Researchers from the Atacama Cosmology Telescope (ACT) collaboration used the telescope to build an image of where the dark matter is distributed across the sky, including deep into the cosmos.

It has already been used to confirm a theory from Einstein about how massive structures grow and bend light throughout the history of the universe. And it could help solve an ongoing debate that has led to a crisis in cosmology.

(ACT COLLABORATION)

Dark matter makes up almost all of the universe: accounting for about 85 per cent of it and influencing the way it evolves and grows. But detecting and researching it has proven difficult because it does not interact with light or other electromagnetic radiation, and seems only to interact with gravity.

In an attempt to better understand it, more than 160 collaborators used the Atacama Cosmology Telescope in Chile to look at light from the very beginnings of the universe. Scientists were able to look back at a picture of when the universe was only 380,000 years old, which is known as the cosmic microwave background radiation, or CMB.

With that picture of the CMB, scientists can track how it is warped and changed when it is pulled by the gravitational force of the large, heavy structures in the universe. Those heavy structures include dark matter, so that scientists can build a picture of where the heavy “lumps” can be found in the universe.

Scientists found that those lumps were exactly where they would expect to find them, and the same was true of the rate at which the universe is growing. That suggests that Einstein’s theory of gravity and the standard model of cosmology that is based on it is working correctly.

That in itself was a surprise, since recent years have seen frenzied debate on what some have called the “crisis in cosmology”: worries that our model of the universe may be broken, because different measurements that rely on different background light have come up with unexpected results. The new findings instead surprised scientists by matching exactly what they had expected.

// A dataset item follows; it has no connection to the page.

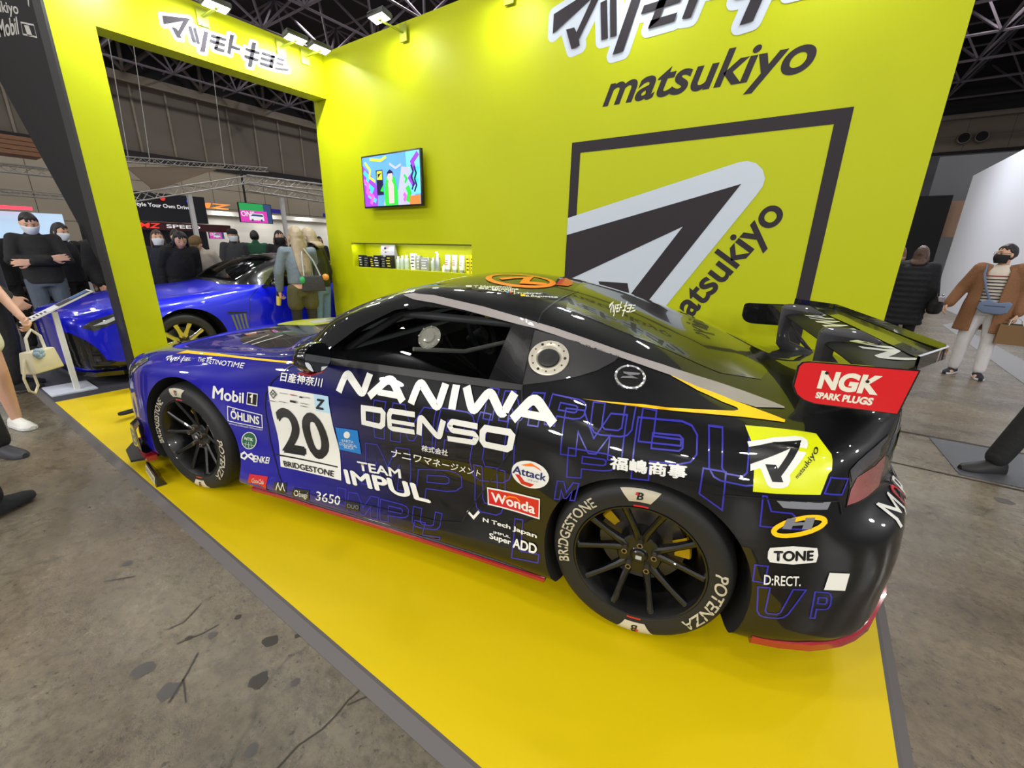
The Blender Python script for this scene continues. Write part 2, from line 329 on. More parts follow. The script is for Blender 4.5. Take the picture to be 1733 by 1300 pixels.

“When I first saw them, our measurements were in such good agreement with the underlying theory that it took me a moment to process the results,” said Frank Qu, a Cambridge PhD student who is part of the research team. “It will be interesting to see how this possible discrepancy between different measurements will be resolved.”

ACT was decommissioned in 2022, after 15 years of operation. But new work continues to appear from observations taken during that time, and a new observatory is scheduled to open at the same site next year, mapping the sky nearly 10 times faster than ACT.